Demand Rating™—Quantifying Subscriber Loyalty

Posted by: Mark Upson

Portfolio ViewWhat if you could track your subscriber relationships as easily as your financial portfolio? Think of Demand Rating™ as the P/E Ratio for the subscriber relationship—it’s the strength of product demand in a single number. Where the P/E ratio for a company is a financial indicator of investor demand for a company’s stock, giving investors a single, normalized number that can be analyzed and compared across the portfolio, Demand Rating gives that same type of clarity for the strength of the subscriber relationship, i.e., subscriber loyalty.
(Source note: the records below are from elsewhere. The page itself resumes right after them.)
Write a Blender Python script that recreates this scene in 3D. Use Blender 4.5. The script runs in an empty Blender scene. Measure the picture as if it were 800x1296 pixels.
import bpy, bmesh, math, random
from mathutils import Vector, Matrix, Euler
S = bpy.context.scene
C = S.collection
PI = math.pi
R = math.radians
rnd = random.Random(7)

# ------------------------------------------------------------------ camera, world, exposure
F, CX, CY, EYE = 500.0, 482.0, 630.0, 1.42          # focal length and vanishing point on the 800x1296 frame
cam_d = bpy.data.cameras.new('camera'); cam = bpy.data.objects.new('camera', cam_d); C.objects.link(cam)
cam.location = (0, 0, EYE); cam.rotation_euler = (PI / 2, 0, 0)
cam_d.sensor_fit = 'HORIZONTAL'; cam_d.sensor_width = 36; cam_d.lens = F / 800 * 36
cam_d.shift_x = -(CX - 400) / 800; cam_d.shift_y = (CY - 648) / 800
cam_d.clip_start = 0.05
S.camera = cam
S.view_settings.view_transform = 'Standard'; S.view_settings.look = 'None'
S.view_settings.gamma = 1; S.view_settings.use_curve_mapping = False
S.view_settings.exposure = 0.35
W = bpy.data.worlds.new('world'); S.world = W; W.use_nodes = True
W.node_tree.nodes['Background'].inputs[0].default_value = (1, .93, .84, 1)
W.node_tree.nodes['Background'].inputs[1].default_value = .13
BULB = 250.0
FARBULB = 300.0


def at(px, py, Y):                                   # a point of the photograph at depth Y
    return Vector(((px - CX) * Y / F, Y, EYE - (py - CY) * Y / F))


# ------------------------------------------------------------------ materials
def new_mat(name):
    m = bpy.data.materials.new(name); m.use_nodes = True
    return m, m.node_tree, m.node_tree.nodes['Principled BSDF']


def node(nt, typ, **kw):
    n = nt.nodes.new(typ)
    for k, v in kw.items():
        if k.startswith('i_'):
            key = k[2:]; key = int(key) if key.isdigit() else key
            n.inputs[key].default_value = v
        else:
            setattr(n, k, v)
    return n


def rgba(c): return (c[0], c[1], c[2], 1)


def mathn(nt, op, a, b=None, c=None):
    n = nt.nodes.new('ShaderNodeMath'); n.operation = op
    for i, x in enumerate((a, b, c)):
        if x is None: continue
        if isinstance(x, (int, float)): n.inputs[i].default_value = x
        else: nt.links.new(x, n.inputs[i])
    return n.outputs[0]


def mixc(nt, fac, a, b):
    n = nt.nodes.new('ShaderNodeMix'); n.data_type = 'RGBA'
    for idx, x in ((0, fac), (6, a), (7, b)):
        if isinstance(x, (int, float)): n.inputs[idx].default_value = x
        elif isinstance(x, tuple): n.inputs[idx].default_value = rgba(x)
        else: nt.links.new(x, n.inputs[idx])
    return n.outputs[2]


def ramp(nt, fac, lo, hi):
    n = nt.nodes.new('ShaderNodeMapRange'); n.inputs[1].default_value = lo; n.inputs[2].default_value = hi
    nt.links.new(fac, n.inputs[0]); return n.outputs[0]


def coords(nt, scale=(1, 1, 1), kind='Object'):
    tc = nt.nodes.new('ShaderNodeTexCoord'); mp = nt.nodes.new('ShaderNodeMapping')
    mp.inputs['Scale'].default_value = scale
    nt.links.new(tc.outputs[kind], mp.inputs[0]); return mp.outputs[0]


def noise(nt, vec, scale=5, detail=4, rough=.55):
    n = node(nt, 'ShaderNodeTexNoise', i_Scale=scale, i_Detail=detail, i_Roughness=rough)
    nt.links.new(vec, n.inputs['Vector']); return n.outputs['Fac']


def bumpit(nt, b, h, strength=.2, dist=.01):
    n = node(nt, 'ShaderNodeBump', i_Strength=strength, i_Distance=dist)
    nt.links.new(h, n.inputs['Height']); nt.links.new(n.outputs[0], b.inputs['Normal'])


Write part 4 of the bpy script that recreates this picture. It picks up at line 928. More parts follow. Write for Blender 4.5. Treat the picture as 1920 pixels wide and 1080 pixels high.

Pretty powerful stuff considering most companies must rely upon the subjectivity of the account team to determine subscriber loyalty. Yes, they use pseudo numbers like “confidence level” with guidelines for what they mean—but most organizations have no real way to put subscribers back-to-back and order them definitively. Until now.

Demand Rating is a key metric for paid-content that is incredibly powerful in its simplicity. The rating compares how much a subscriber uses a service to how much they pay for it—usage divided by contract value. Depending upon the offering, usage can be tracked as the number of sessions, downloads or transactions, and contract value is just that—how much the subscriber pays. The ratio between the two is quite potent, normalizing all the variables and resulting in a quantifiable indicator of demand/loyalty for each specific subscriber.